The goal is facilitate insights based on the analysis of country indicators. Time and location analyzes make a lot of sense. It can be grouped by time period (year, decade) or by different granularity of locality (countries, regions, sub-regions). In the dimension of indicators it was possible to unite indicators of different bases, being able to separate by type of indicators (personal perceptions, development indicators, economic indicators). An interesting query would be the top 10 countries that most improved rates in the last decade, based on scores from distinct groups of indicators.
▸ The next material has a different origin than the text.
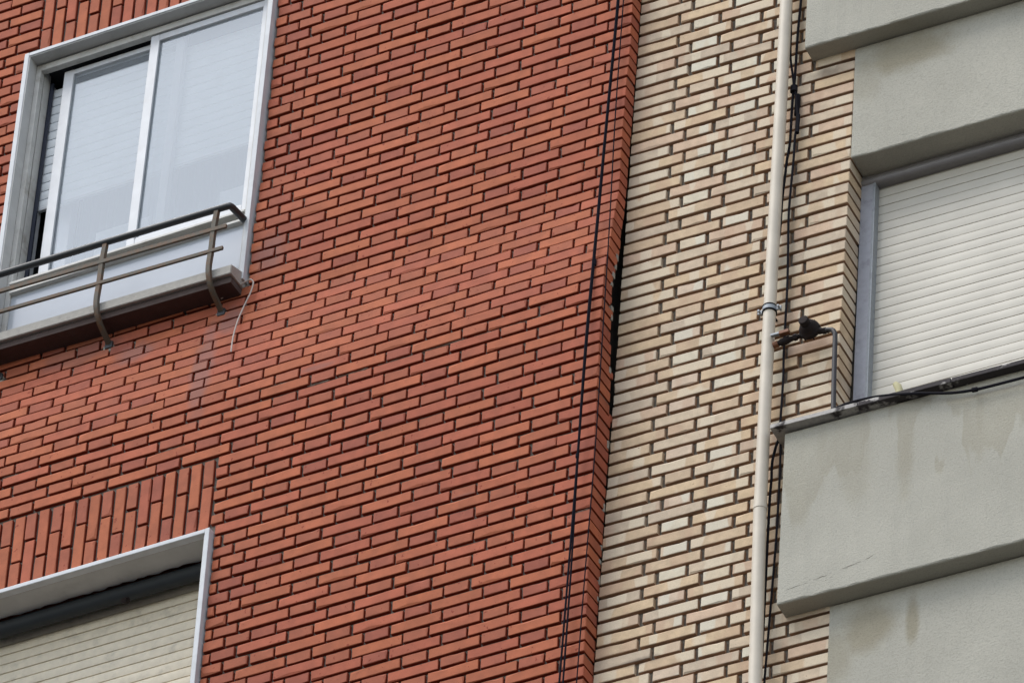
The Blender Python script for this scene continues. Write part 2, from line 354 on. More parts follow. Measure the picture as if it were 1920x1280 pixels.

• http://datatopics.worldbank.org/world-development-indicators/#archives
• www.kaggle.com/unsdsn/world-happiness
• https://w3.unece.org/PXWeb2015/pxweb/en/STAT/
• https://github.com/lukes/ISO-3166-Countries-with-Regional-Codes/blob/master/all/all.json

• all.json (65.4 kB)

  • contains informations about the countries of world (codes, name, region, sub-region, ...)

• WDIData.csv (574,3 MB)

  • contains world development indicators per country and year. More information here: https://www.worldbank.org/en/who-we-are

• unece.json (4 MB)

  • contains economic indicators per country and year. More information here: https://www.unece.org/mission.html

• world-happiness.zip (37.7 KB)

  • contains data about world happiness per country. Based on people perceptions about some indicators. More information here: https://worldhappiness.report/ed/2019/
  • I work with 5 files (2015.csv, 2016.csv, 2017.csv, 2018.csv, 2019.csv)
  • PS: the data schema of the people happinness report has been manually adjusted according to the most recent to be read correctly by the ETL. However, if the number of files was large and the changes in the schema were constant, the ideal would be to create a script that automatically corrected for a default schema.

A star schema with a fact table score and dimensions time, location and indicators as shown in the image below:

After taking the data and placing it on S3, the ETL load, clean and transform this data to creates the dimensions and facts according to the model that was designed and return to the S3 in parquet format. The focus was on ETL in this project, since the update frequency is low (annual), so I didn't schedule the airflow pipeline, the idea is a manual run only when new data is loaded.

• Instructions: - Put data in your S3 bucket, change on etl.py the input_data and output_data path on main() method. - On dl.cfg file put your aws key and secret key credentials. - Run etl.py
  • it was get data on S3 clean, transform and put in dimensions and fact table (model above)
    • clean and transformations done on etl:
      • include year (file name) as a column on happiness report files
      • melt indicators columns of unece and happiness reports files
      • create decade and century columns from year column
      • clean column names
      • cast double and integer types

• If the data was increased by 100x.

  • The use of pyspark helps in processing large amounts of data, but change to incremental updates would be important. Or even to increase the processing power of the machines too (EC2 - aws).

• If the pipelines were run on a daily basis by 7am.

  • If the indicators had metrics generated more frequently than annually, the ideal would be to schedule the pipeline with appropriate frequency. In case you have to run every day at 7 am, the schedule would be 0 7 * * * (https://crontab.guru/#0_7___*)

• If the database needed to be accessed by 100+ people.

  • View tools, like tableau, permits that people access the information, which will be processed only at the planned times and will be available for consultation whenever necessary and by as many people as there are.